Lenten Devotion 3/14/2022

Devotion 13
Monday 3.14.22

I read an article today about the increasingly limited information available to the people of Russia from outside of the country. The Russian government wants to control the narrative about Ukraine. Russians are not allowed to use the words ‘war’ or ‘invasion’ in reference to Ukraine. It is a ‘special military operation’. Because of the false information provided by the government, many of the people of Russia do not believe that a war is going on. And they certainly don’t believe that Russia is in any way the aggressor.

That’s the thing about people. We lie. About all kinds of things. War. Slavery. Our health. Our grades. All the time. About so many things. We simply, well, lie. We say thank you for something we didn’t like. We pay someone a compliment to make them feel good or to get ourselves off the hook when we really don’t mean it. We make excuses that we are busy when we could actually do something we just don’t want to. We are just really good at lying. About big things. About little things. About inconsequential things. About existential things.

And, in my opinion, it must be admitted that religion has certainly done its share of lying to people. And that lying causes untold harm.

Why do we lie? For a million reasons. Because we want to be liked. Because we are greedy. Because we’re lazy. Because we want to get ahead. Because it’s easy. Because the truth is too hard to bear. Because it’s to our advantage in some way. Because we want to protect someone’s feelings. Because we think it will avoid causing harm in some way. And that is just a start to why we lie.

I was thinking recently about our dogs and about nature. Animals. Plants. The natural world. There’s no lying. Animals can’t lie. They can practice deception for the sake of getting food. But it is not lying. It’s a necessary behavior for survival. Maybe that’s how some people think about lying.

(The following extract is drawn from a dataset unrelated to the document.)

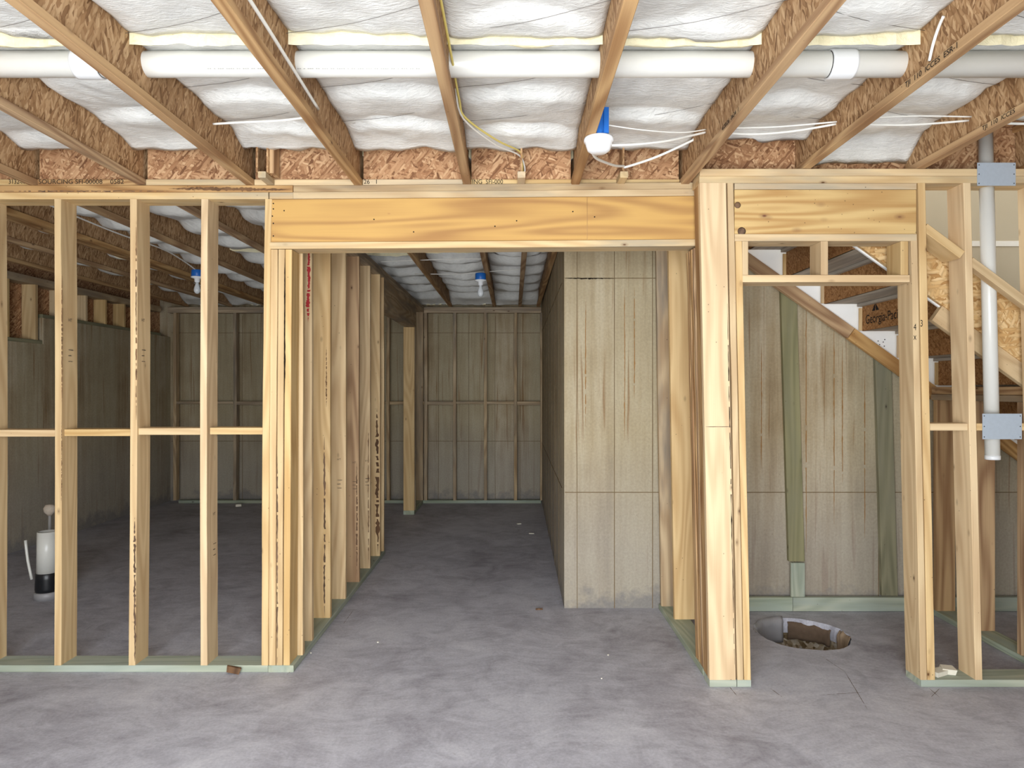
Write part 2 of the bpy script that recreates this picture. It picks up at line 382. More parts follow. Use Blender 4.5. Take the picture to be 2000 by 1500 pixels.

But is lying really to our advantage, ultimately? I don’t think so. I think it compromises our character. Diminishes our spirits. Sucks us down – one lie. Then another. Then another. And then, well, what is real? What is truly reality? It’s not a war or an invasion. . . And lying masks the problems we are facing that need to be addressed with honesty, humility, and creativity for our survival.

In the New Testament we are told, “The truth will set you free.” The truth may be difficult. Stressful, even. Hard to deliver. Awful to accept. It may be hurtful. Many people today don’t want to know the truth about things like systemic racism and global warming. But, ultimately, the truth serves our well-being far more than lying ever will. Even though we may only ever see a partial truth.

Look at nature. No lying. Instead there is adaptation, adjustment, creating new balance. There is also the truth of incredible disruption and extinction. We need to be seeing the truth that nature is showing us to help us survive. The truth, hard as it may be, will set us free. That is part of the wildness of mercy. The truth may be painful but it leads to healing.

Prayer: Think about a lie you have told. Or that has been told to you. And the harm that it has caused. May we seek to see the truth. May we seek to tell the truth. May we make amends for the lies that have caused harm. May we seek to be made free by the truth. And the truth is that there is a wildness to Divine mercy and that mercy is our blessing. Amen.